More Data More Quickly

"SANs create leverage and sharing of data," says Bob Laliberte, senior analyst at Enterprise Strategy Group. That's particularly important for state and local governments, which manage data that can be critical in a life-or-death situation. "For instance, routing for 911 information absolutely can't go down," he says. "Building a SAN can provide immediate accessible storage for that kind of information."

Chicago uses a SAN to store data from hundreds of video cameras positioned throughout the city in police stations, fire departments, city streets and public locations. "We store a large amount of video" generated by those cameras, says Aric Roush, director of information services for the city's 911 call center.

4,300 The number of cameras New York City has installed to monitor its subway system

Although Roush won't say exactly how many cameras store data on the SAN, it adds up to 54 terabytes worth of video footage. That data is accessible more readily than if stored on dispersed hard drives, he points out.

SAN technology can also facilitate implementation of other efficient technologies, Fridley's Erickson says. "So far, we have consolidated 11 physical servers on two VMware servers that are attached to the SAN. Right now, those VMware servers are the only devices attached to the SAN network. It is likely that we will be installing a couple more similar servers in the future," he says.

Roush says Chicago is considering a comparable approach. Based on the success of the SAN that supports the camera network, Jose Santiago, the new executive director of the Office of Emergency Management and Communications, has a vision to deploy virtual servers.

The SAN's ability to unify data from different locations opened the door to virtualization, Roush says. "We haven't picked VMware or any virtualization technology yet," he says. "We're taking a look to see how it might work."

Easy Install, Bright Future

Getting a SAN up and running didn't require enormous changes for Fridley. "The only physical change that was required for implementation was the purchase of two switches," says Erickson. "Our switching hardware was almost 10 years old and was not capable of supporting the setup we wanted." The IT staff installed two 24-port HP switches dedicated specifically to link the VMware servers to the SAN hardware.
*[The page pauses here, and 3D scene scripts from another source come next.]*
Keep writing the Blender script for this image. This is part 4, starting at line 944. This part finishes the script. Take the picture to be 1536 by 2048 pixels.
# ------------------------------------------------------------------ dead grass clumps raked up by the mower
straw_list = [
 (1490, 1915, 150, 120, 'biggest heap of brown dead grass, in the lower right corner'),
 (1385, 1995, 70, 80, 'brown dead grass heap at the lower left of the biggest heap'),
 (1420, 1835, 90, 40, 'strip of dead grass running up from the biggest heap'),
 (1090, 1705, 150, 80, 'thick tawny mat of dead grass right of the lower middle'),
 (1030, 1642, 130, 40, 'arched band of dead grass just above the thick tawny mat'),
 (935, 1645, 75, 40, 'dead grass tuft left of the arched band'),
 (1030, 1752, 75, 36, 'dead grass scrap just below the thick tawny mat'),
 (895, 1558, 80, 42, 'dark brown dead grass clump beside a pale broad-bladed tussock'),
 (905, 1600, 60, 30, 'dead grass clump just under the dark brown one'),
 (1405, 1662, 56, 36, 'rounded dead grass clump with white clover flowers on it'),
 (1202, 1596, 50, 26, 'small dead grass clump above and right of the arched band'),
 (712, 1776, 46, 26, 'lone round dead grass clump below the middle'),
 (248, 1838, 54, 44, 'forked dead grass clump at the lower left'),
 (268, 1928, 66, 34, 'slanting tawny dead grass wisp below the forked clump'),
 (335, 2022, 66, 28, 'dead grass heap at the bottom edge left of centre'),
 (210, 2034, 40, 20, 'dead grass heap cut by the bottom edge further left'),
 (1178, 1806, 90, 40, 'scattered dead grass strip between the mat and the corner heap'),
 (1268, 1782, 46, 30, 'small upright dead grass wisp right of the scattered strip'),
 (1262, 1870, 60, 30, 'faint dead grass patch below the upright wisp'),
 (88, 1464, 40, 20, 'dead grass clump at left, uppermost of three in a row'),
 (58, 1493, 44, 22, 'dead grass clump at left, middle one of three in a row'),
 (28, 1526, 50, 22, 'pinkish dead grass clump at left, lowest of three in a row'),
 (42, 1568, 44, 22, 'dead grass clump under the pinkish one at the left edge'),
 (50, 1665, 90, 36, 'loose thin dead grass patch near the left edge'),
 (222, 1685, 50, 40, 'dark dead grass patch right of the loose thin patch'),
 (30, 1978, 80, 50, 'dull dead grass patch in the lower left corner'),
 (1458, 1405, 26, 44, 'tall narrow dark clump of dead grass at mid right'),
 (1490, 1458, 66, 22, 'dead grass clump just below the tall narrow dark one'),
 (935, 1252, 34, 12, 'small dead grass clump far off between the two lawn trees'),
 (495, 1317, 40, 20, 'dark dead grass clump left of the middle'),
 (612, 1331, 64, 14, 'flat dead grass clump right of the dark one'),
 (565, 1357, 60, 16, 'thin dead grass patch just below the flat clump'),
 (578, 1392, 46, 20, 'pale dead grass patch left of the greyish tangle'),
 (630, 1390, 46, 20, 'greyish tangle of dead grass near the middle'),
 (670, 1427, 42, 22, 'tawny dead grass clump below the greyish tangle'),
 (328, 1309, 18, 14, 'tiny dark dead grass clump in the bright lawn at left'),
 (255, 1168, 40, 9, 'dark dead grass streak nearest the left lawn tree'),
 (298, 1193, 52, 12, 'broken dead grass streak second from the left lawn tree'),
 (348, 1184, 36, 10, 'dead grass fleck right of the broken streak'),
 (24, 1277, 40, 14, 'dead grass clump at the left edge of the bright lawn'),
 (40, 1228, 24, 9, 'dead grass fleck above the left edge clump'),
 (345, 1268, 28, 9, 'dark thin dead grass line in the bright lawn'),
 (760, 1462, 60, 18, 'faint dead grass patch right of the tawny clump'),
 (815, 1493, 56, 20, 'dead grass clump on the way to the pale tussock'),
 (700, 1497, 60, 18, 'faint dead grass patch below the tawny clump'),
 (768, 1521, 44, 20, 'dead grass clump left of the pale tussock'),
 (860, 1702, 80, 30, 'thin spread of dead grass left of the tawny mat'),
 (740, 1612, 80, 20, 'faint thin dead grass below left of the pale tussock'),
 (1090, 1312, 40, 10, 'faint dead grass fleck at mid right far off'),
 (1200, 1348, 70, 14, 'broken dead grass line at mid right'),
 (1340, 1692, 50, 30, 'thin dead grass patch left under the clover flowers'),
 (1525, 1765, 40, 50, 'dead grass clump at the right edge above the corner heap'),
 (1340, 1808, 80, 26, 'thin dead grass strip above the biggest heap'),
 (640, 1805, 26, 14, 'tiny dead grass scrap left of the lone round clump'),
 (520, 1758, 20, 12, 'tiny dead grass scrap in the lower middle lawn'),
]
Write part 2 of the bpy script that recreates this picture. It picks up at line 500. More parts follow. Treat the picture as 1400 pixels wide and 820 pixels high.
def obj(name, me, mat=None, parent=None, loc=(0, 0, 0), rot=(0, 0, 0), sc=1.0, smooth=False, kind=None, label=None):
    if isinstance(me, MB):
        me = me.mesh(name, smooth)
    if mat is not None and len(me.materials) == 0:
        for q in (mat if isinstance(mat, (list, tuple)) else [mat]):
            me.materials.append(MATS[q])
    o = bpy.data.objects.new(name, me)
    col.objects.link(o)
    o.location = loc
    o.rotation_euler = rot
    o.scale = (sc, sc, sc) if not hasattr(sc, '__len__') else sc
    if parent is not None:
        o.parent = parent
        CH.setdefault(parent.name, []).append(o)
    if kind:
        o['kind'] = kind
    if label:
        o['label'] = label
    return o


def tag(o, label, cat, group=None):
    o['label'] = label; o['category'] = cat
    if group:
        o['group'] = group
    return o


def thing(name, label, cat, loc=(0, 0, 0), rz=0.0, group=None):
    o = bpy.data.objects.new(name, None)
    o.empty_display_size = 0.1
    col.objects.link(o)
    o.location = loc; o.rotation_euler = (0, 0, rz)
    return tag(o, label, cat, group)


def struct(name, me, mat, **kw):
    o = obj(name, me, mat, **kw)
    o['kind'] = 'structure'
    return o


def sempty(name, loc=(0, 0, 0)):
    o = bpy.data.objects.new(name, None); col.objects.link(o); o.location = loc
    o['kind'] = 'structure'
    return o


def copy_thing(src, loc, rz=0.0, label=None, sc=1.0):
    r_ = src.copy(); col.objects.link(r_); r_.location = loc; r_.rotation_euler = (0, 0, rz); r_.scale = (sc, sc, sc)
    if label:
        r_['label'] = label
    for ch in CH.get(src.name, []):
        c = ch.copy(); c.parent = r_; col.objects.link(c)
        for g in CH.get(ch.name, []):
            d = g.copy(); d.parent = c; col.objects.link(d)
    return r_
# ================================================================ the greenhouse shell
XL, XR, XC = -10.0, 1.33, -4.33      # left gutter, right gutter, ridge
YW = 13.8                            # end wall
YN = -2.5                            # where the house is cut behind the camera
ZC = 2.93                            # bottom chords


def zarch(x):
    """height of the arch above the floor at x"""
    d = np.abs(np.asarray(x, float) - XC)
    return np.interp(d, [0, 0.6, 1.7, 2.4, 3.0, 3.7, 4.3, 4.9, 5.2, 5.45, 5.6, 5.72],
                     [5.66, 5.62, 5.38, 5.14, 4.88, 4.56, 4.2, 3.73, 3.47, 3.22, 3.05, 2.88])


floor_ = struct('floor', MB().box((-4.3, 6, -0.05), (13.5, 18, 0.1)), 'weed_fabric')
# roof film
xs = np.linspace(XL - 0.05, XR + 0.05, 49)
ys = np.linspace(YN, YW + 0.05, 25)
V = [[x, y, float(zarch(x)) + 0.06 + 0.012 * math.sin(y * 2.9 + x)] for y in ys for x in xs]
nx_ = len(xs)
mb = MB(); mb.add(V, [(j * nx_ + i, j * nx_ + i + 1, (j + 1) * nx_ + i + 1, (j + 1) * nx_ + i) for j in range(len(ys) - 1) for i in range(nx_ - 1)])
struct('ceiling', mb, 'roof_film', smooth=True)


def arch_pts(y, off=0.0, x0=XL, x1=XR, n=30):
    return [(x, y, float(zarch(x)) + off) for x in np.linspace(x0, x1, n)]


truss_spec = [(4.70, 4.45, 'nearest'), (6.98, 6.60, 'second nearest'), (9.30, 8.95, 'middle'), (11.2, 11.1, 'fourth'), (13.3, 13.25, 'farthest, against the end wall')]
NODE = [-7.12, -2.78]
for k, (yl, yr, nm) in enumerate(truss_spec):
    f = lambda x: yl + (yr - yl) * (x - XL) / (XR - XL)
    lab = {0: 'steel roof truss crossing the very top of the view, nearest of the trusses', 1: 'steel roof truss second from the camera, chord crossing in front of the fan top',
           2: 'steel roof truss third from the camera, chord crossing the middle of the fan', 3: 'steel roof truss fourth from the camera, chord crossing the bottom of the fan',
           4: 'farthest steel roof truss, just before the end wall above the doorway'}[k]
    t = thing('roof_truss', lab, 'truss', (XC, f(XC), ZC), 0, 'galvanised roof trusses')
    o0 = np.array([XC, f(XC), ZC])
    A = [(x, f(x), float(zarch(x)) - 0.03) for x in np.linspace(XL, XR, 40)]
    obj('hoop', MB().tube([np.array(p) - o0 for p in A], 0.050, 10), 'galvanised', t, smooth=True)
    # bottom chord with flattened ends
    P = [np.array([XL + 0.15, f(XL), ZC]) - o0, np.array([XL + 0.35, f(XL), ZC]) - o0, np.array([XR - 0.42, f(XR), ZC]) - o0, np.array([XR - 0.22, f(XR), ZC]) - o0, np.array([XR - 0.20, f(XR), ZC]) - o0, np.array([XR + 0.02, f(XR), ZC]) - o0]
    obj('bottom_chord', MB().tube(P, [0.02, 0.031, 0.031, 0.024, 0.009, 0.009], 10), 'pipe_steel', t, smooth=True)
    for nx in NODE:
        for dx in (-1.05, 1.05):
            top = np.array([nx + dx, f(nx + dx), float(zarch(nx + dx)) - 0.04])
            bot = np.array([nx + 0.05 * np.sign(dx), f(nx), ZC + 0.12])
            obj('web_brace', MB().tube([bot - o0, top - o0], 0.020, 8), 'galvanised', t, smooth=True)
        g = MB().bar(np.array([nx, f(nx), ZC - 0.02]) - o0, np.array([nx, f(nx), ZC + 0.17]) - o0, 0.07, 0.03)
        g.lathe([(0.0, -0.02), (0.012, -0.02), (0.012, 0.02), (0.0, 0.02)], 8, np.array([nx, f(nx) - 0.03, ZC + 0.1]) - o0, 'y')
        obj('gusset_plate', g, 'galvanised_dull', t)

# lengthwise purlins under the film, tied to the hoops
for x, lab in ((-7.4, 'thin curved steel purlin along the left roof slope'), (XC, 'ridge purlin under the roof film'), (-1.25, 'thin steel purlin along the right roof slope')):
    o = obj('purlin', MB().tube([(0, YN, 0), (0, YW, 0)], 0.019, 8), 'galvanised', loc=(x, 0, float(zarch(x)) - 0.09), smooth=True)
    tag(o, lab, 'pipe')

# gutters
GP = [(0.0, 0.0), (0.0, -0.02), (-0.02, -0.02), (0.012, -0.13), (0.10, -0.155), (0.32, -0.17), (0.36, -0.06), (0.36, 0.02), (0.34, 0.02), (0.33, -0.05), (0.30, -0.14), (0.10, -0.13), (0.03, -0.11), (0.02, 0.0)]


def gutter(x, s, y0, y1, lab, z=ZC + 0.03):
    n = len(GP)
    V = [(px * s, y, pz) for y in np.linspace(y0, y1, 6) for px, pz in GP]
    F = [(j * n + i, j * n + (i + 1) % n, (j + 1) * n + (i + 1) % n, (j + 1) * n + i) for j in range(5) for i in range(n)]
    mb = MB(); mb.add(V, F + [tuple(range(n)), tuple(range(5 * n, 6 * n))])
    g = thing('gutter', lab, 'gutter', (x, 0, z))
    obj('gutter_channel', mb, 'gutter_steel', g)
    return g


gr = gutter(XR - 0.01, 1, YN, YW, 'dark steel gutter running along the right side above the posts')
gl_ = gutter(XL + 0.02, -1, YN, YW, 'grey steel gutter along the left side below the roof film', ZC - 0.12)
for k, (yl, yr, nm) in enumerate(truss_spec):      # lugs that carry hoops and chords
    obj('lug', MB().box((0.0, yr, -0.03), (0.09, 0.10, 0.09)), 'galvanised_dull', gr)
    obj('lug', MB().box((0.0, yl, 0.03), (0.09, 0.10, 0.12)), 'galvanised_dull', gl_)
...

"We purchased the SAN with capacity to support growth three to five years into the future," Erickson says. "Over that time, we will be consolidating more servers onto the attached VMware servers and may be adding an additional VMware server. We may also attach other servers as need dictates."

Camera-Ready: Chicago SAN Focuses on Surveillance

By some estimates, Chicago has the largest city-owned video surveillance camera network in the country. It has installed thousands of cameras throughout the city, all linked to its 911 center.

Chicago began installing its Operation Virtual Shield network in 2004. Run on the back end by a storage area network, the OVS encompasses more than 1,000 miles of fiber optic, copper and wireless links from cameras back to the Office of Emergency Management and Communications.

The city's police, fire, aviation, street maintenance, sanitation and transportation departments are part of the network as are public school, housing authority and parks organizations.